A Meta spokeswoman told me that I’m inaccurately characterizing the company’s subscription offering, called Meta Verified. It says the target audience for the service, coming to the United States in the coming months, is the creator or influencer community. Those people, it says, try to grow a large following and are at increased risk for impersonation attempts. The subscription includes other features that might be of more interest to that audience, and Facebook says it wouldn’t encourage people to subscribe for the customer support alone.

There’s no escape from Facebook, even if you don’t use it

But famous people are not the only Facebook users who need real support. As my colleague Tatum Hunter has written about in painful detail, Facebook’s current support limitations are costing people time, money and relationships. It’s true that, unlike Twitter, Facebook is not removing any existing security features from everyone else to begin charging for them. But don’t even think about offering premium customer service until you’re able to keep a product or service functional at a basic level for everyone.

“I would take this out of the ‘customer service’ silo, because this is about security. It’s leading people to being victimized and causing a lot of harm,” said Eva Velasquez, CEO of the Identity Theft Resource Center. It’s not the same thing, she said, as paying extra for an upgraded seat or 24/7 concierge service.

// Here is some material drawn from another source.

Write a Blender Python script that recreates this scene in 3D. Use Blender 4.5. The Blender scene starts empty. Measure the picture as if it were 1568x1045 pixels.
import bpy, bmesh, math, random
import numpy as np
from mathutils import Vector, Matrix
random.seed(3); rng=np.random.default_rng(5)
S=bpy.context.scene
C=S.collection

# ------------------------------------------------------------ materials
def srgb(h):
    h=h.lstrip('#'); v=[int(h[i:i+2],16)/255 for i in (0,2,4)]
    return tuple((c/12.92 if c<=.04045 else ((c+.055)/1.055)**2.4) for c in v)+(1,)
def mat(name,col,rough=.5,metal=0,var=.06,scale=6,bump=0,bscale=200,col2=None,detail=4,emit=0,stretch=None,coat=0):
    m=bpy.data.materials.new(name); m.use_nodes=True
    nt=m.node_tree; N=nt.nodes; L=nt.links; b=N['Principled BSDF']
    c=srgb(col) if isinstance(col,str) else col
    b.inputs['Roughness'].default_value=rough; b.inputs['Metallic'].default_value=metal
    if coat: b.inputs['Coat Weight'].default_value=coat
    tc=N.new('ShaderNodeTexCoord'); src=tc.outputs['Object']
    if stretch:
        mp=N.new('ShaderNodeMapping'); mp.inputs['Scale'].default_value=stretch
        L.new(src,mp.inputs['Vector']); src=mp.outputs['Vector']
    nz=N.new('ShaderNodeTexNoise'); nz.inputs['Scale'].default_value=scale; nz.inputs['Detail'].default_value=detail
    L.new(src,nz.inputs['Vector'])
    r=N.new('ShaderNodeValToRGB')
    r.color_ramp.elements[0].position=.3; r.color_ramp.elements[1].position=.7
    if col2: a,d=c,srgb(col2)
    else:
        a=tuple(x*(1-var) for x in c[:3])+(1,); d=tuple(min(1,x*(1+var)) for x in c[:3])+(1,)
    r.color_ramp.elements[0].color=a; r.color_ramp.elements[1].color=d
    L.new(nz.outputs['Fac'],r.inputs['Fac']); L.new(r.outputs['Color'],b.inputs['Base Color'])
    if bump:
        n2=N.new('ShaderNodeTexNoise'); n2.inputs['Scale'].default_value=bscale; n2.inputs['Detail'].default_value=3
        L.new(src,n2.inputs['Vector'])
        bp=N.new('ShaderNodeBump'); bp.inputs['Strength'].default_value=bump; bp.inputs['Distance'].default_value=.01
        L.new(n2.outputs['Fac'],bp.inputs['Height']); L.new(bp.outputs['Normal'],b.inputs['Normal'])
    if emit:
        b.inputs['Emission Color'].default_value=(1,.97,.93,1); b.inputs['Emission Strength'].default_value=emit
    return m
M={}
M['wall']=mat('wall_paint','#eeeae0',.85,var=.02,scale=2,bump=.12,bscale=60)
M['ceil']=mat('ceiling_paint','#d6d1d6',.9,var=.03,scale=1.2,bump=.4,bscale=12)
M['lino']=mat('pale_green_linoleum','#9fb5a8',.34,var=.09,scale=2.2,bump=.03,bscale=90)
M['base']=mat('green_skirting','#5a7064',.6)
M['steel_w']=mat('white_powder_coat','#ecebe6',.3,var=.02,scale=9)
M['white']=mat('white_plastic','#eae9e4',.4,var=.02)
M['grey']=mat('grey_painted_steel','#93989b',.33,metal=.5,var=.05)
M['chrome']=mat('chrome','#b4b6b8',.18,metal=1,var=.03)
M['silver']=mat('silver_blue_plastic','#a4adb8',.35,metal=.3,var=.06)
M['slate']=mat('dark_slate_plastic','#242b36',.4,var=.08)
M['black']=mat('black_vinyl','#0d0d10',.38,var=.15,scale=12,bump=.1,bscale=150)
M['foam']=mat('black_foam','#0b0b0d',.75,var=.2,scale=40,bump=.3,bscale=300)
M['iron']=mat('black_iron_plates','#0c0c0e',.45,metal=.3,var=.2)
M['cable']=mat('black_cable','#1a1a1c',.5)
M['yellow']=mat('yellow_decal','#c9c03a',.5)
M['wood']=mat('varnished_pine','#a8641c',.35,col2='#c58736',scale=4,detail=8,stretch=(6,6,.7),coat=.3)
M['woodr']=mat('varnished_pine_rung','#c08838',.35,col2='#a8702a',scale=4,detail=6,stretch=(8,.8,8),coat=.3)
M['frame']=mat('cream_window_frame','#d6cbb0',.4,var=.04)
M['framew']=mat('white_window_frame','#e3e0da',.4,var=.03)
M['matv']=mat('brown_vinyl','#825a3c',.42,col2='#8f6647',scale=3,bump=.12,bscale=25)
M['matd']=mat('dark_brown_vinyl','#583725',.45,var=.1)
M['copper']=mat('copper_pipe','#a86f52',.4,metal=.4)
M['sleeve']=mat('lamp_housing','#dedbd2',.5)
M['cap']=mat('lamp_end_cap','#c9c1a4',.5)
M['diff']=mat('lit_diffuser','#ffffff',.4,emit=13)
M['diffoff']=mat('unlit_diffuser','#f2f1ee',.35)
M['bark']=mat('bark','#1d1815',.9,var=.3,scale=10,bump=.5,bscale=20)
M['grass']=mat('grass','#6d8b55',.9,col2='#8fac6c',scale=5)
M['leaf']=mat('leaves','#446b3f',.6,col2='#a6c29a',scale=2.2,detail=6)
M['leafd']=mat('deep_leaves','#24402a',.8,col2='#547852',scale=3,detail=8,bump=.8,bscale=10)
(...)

Facebook says it is working on improving support for everyone, including starting a small test initiative to offer one-to-one chat support for users even who don’t pay any fee. When I asked what percentage of users had access to that, the company wouldn’t say.

When Zuckerberg announced the subscription on his Facebook account, a user challenged him in the comments, saying it “really should just be part of the core product, the user should not have to pay for this.”

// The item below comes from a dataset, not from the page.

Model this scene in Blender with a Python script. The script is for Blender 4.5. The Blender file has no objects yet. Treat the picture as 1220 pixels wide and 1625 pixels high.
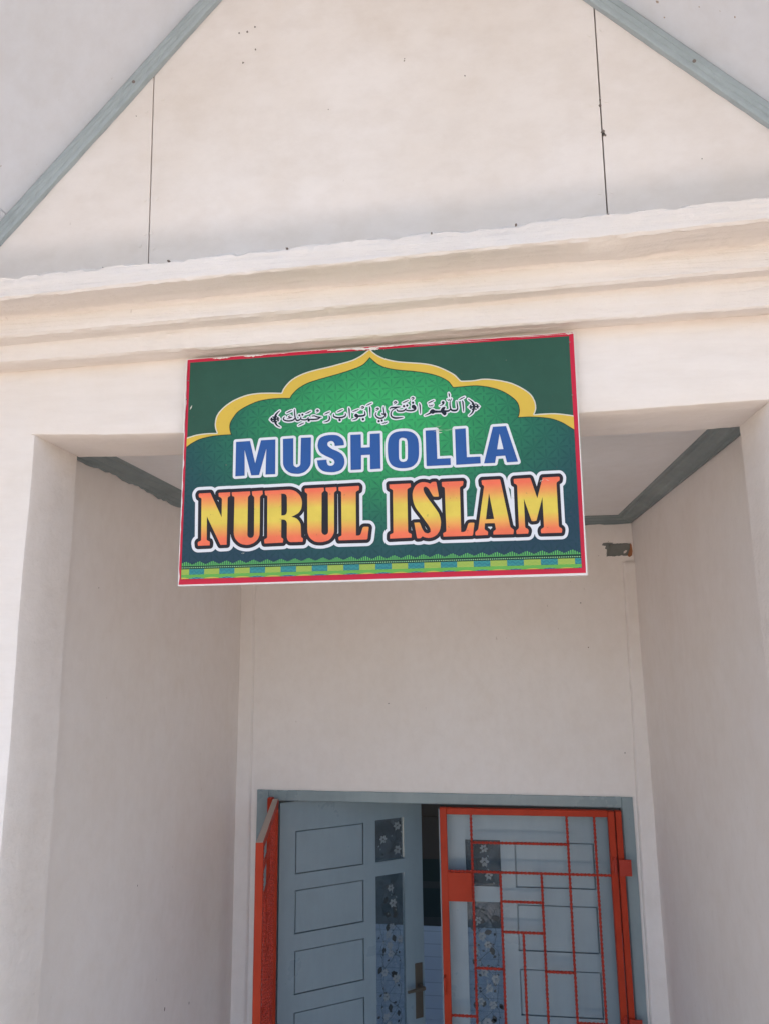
import bpy, math, random
from mathutils import Vector, Matrix, noise

sc = bpy.context.scene
COL = sc.collection
R = math.radians

# ------------------------------------------------------------------ camera
cam_d = bpy.data.cameras.new('camera')
cam = bpy.data.objects.new('camera', cam_d)
COL.objects.link(cam)
right = Vector((0.99115725, 0.13219623, -0.01146580))
fwd = Vector((-0.12789680, 0.97478266, 0.18286930))
up = Vector((0.03535129, -0.17978580, 0.98307037))
M4 = Matrix.Identity(4)
for i in range(3):
    M4[i][0] = right[i]; M4[i][1] = up[i]; M4[i][2] = -fwd[i]
M4.translation = Vector((0.1938, -1.4463, 2.7356))
cam.matrix_world = M4
cam_d.sensor_fit = 'HORIZONTAL'
cam_d.sensor_width = 36
cam_d.lens = 1143.09 / 1220 * 36
cam_d.clip_start = 0.02
cam_d.clip_end = 500
sc.camera = cam

# ------------------------------------------------------------------ light
SUN_EL, SUN_AZ = 64.0, 8.0           # sun high behind the roof ridge: the front stands in shade
world = bpy.data.worlds.new('World')
sc.world = world
world.use_nodes = True
wn = world.node_tree.nodes
sky = wn.new('ShaderNodeTexSky')
sky.sky_type = 'NISHITA'
sky.sun_disc = False
sky.sun_elevation = R(SUN_EL)
sky.sun_rotation = R(SUN_AZ)
world.node_tree.links.new(sky.outputs[0], wn['Background'].inputs[0])
wn['Background'].inputs[1].default_value = 0.08
sd = bpy.data.lights.new('sun', 'SUN')
sd.energy = 4.8
sd.angle = R(0.5)
sd.color = (1.0, 0.94, 0.87)
sun = bpy.data.objects.new('sun', sd)
COL.objects.link(sun)
to_sun = Vector((math.cos(R(SUN_EL)) * math.sin(R(SUN_AZ)), math.cos(R(SUN_EL)) * math.cos(R(SUN_AZ)), math.sin(R(SUN_EL))))
sun.rotation_euler = to_sun.to_track_quat('Z', 'Y').to_euler()
sun.location = (0, 2, 9)

sc.view_settings.view_transform = 'Standard'
sc.view_settings.look = 'None'
sc.view_settings.gamma = 1
sc.view_settings.exposure = 2.32
sc.cycles.use_denoising = True
sc.cycles.max_bounces = 10
sc.cycles.diffuse_bounces = 7
sc.cycles.caustics_reflective = False
sc.cycles.caustics_refractive = False


# ------------------------------------------------------------------ helpers
def lin(*c):
    return tuple(((x / 255) / 12.92 if x / 255 <= 0.04045 else ((x / 255 + 0.055) / 1.055) ** 2.4) for x in c) + (1.0,)


class NT:
    """short-hand for building a material's nodes"""
    def __init__(s, name, rough=0.6, spec=0.4):
        s.m = bpy.data.materials.new(name)
        s.m.use_nodes = True
        s.t = s.m.node_tree
        s.p = s.t.nodes['Principled BSDF']
        s.p.inputs['Roughness'].default_value = rough
        s.p.inputs['Specular IOR Level'].default_value = spec

    def n(s, kind, **kw):
        q = s.t.nodes.new('ShaderNode' + kind)
        for k, v in kw.items():
            setattr(q, k, v)
        return q

    def link(s, a, b):
        s.t.links.new(a, b)

    def val(s, sock, v):
        if isinstance(v, (int, float, tuple)):
            sock.default_value = v
        else:
            s.link(v, sock)

    def math(s, op, a, b=0.0, c=0.0, clamp=False):
        q = s.n('Math', operation=op, use_clamp=clamp)
        for k, v in enumerate((a, b, c)):
            s.val(q.inputs[k], v)
        return q.outputs[0]

    def coord(s, scale=(1, 1, 1), loc=(0, 0, 0)):
        tc = s.n('TexCoord')
        mp = s.n('Mapping')
        mp.inputs['Scale'].default_value = scale
        mp.inputs['Location'].default_value = loc
        s.link(tc.outputs['Object'], mp.inputs[0])
        return mp.outputs[0]

    def noise(s, vec, scale, detail=4, rough=0.55):
        q = s.n('TexNoise')
        q.inputs['Scale'].default_value = scale
        q.inputs['Detail'].default_value = detail
        q.inputs['Roughness'].default_value = rough
        s.link(vec, q.inputs['Vector'])
        return q.outputs['Fac']

    def ramp(s, fac, stops):
        q = s.n('ValToRGB')
        e = q.color_ramp.elements
        while len(e) < len(stops):
            e.new(0.5)
        for k, (p, c) in enumerate(stops):
            e[k].position = p
            e[k].color = c if len(c) == 4 else tuple(c) + (1,)
        s.link(fac, q.inputs[0])
        return q.outputs[0]

    def mix(s, fac, a, b, mode='MIX'):
        q = s.n('Mix', data_type='RGBA', blend_type=mode)
        s.val(q.inputs[0], fac)
        s.val(q.inputs[6], a)
        s.val(q.inputs[7], b)
        return q.outputs[2]

    def bump(s, h, strength, dist):
        q = s.n('Bump')
        q.inputs['Strength'].default_value = strength
        q.inputs['Distance'].default_value = dist
        s.link(h, q.inputs['Height'])
        s.link(q.outputs[0], s.p.inputs['Normal'])

    def color(s, c):
        s.val(s.p.inputs['Base Color'], c)
        return s.m


def plaster(name, base, brush=(1, 1, 1), bump=0.5, dirt=0.5, rough=0.75, spec=0.25, speck=0.5, dist=0.006):
    """hand-painted render: brush drag, trowel waves, faint stains and a few specks"""
    t = NT(name, rough, spec)
    v = t.coord()
    vb = t.coord(brush)
    big = t.noise(v, 1.7, 5, 0.6)
    mid = t.noise(v, 9, 5, 0.6)
    drag = t.noise(vb, 26, 6, 0.65)
    stain = t.ramp(big, [(0.36, (0.93, 0.905, 0.87)), (0.62, (1, 1, 1))])
    stain2 = t.ramp(mid, [(0.30, (0.965, 0.95, 0.93)), (0.6, (1, 1, 1))])
    c = t.mix(dirt, base, stain, 'MULTIPLY')
    c = t.mix(dirt, c, stain2, 'MULTIPLY')
    c = t.mix(dirt, c, t.ramp(drag, [(0.32, (0.94, 0.93, 0.92)), (0.55, (1, 1, 1)), (0.72, (1.03, 1.03, 1.03))]), 'MULTIPLY')
    sp = t.noise(t.coord((1, 1, 0.55), (3, 1, 7)), 55, 2, 0.5)
    spm = t.ramp(sp, [(0.76, (0, 0, 0)), (0.80, (1, 1, 1))])
    f = t.math('MULTIPLY', spm, speck)
    c = t.mix(f, c, (base[0] * 0.45, base[1] * 0.40, base[2] * 0.36, 1))
    h = t.math('ADD', t.math('MULTIPLY', mid, 1.2), t.math('MULTIPLY', drag, 0.55))
    h = t.math('ADD', h, t.math('MULTIPLY', big, 2.0))
    t.bump(h, bump, dist)
    return t.color(c)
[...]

Zuckerberg’s response was, essentially, that supporting everyone would cost too much. “Verifying government IDs and providing direct access to customer support for millions or billions of people costs a significant amount of money. Subscription fees will cover this and will also pace how many people sign up so we’ll be able to ensure quality as we scale,” he wrote.

I don’t doubt that providing service at such a wide scale is a challenge, perhaps one no one has figured out before. But Facebook could be lessening the scale of its burden if it changed the design of its products to make them harder to hack, said Tobac, the security expert. “One of the reasons Facebook accounts are taken over so frequently is because so few users have the second step when they login. They are easily phished or tricked,” she said. (You can, and should turn this on now here.)

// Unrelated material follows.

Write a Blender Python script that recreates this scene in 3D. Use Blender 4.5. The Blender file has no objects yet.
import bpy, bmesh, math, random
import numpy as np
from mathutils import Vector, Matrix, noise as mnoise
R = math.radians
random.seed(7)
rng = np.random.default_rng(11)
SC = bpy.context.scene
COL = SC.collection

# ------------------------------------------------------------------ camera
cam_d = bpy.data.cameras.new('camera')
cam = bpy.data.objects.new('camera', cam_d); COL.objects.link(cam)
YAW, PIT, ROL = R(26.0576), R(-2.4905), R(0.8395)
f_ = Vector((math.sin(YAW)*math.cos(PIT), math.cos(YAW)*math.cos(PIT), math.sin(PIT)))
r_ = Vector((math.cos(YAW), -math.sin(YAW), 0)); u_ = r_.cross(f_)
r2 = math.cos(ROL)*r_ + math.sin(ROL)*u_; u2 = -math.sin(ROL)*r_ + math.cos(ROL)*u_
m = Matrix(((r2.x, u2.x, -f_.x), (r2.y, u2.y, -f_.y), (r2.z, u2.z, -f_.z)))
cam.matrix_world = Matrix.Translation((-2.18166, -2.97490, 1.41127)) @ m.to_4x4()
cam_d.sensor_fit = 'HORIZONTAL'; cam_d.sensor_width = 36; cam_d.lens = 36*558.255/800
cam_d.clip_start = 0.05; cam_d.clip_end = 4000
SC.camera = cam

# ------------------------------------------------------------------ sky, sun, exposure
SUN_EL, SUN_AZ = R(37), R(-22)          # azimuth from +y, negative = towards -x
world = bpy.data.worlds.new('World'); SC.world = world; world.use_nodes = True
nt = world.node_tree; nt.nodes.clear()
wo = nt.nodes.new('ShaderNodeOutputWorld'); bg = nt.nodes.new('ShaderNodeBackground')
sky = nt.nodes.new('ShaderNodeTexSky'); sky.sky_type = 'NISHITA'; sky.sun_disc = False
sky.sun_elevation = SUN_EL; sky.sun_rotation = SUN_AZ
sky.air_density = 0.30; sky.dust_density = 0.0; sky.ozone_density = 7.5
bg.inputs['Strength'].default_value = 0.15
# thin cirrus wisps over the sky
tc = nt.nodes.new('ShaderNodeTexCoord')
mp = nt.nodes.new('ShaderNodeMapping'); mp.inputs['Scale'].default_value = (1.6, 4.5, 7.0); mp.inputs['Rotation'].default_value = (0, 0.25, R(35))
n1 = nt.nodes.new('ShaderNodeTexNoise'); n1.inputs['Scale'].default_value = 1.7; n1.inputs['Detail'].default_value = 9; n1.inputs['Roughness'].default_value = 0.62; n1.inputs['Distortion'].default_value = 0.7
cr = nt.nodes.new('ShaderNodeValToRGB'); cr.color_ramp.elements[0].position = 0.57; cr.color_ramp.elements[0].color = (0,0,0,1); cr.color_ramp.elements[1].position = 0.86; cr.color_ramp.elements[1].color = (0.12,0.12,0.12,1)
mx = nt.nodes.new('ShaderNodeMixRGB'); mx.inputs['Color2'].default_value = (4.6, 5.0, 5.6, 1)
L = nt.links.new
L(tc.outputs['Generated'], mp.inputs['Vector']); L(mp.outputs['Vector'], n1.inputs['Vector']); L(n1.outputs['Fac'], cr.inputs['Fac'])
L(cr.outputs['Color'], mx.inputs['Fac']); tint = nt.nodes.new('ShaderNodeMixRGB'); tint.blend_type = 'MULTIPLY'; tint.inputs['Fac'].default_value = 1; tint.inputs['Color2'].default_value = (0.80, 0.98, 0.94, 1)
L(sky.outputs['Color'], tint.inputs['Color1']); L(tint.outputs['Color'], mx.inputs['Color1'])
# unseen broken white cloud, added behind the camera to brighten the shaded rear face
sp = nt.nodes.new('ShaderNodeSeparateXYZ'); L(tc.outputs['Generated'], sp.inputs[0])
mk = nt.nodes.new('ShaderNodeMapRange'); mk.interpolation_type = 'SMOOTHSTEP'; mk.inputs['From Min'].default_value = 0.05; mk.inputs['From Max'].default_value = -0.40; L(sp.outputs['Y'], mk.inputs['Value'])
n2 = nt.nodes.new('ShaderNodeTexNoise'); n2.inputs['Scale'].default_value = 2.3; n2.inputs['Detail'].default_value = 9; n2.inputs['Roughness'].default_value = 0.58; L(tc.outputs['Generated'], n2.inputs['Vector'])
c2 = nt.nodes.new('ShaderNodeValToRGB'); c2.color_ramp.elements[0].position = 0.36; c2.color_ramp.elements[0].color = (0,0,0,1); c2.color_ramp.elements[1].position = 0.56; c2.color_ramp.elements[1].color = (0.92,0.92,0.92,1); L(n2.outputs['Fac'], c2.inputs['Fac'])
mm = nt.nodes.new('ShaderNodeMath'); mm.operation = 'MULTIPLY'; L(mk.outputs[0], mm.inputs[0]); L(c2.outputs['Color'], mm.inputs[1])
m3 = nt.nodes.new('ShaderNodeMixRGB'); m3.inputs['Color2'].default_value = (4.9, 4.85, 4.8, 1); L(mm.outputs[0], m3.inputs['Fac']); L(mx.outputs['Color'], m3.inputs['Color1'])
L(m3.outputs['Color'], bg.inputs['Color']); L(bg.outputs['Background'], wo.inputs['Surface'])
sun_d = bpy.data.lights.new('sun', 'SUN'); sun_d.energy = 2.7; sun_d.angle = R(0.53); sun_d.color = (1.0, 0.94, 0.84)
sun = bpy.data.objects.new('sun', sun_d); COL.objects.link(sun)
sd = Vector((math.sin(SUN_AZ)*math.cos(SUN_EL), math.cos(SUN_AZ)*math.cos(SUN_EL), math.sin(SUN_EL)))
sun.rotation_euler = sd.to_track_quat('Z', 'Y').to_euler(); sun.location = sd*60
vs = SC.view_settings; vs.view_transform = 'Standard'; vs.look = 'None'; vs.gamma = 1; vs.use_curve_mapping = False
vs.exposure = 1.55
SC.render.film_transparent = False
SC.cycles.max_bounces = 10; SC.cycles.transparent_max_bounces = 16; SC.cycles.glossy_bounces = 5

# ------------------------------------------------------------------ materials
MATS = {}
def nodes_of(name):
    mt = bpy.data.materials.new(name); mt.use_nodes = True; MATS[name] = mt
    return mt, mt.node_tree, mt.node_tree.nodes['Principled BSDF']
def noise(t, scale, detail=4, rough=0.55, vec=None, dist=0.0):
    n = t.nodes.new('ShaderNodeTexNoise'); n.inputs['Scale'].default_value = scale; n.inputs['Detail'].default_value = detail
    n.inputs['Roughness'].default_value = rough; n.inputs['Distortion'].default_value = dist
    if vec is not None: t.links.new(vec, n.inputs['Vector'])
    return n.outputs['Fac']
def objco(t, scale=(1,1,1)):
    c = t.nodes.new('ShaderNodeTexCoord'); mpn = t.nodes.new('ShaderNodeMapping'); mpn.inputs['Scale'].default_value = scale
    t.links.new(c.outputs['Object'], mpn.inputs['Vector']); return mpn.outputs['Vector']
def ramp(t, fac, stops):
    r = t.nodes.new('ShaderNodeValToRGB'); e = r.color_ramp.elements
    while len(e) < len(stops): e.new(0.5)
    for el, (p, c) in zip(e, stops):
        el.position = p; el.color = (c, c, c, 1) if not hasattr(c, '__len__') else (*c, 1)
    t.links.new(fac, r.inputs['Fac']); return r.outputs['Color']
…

Often, Facebook and Instagram users also have account problems because they run afoul of the company’s vague content-moderation standards. In one infamous example, Facebook for years cut off the accounts of drag performers just because the performance names listed on their pages didn’t match their real names. In another, Facebook shut down a gardening group for overuse of the word “hoe.”

“This seems to be monetization of their failure to enact meaningful and responsive content moderation,” said William Budington, a senior staff technologist at the Electronic Frontier Foundation.

These are Zuckerberg’s and Musk’s problems to solve, not ours. Meta’s net income last year was $23 billion, mostly made off our personal data. Protecting us is a cost of doing business.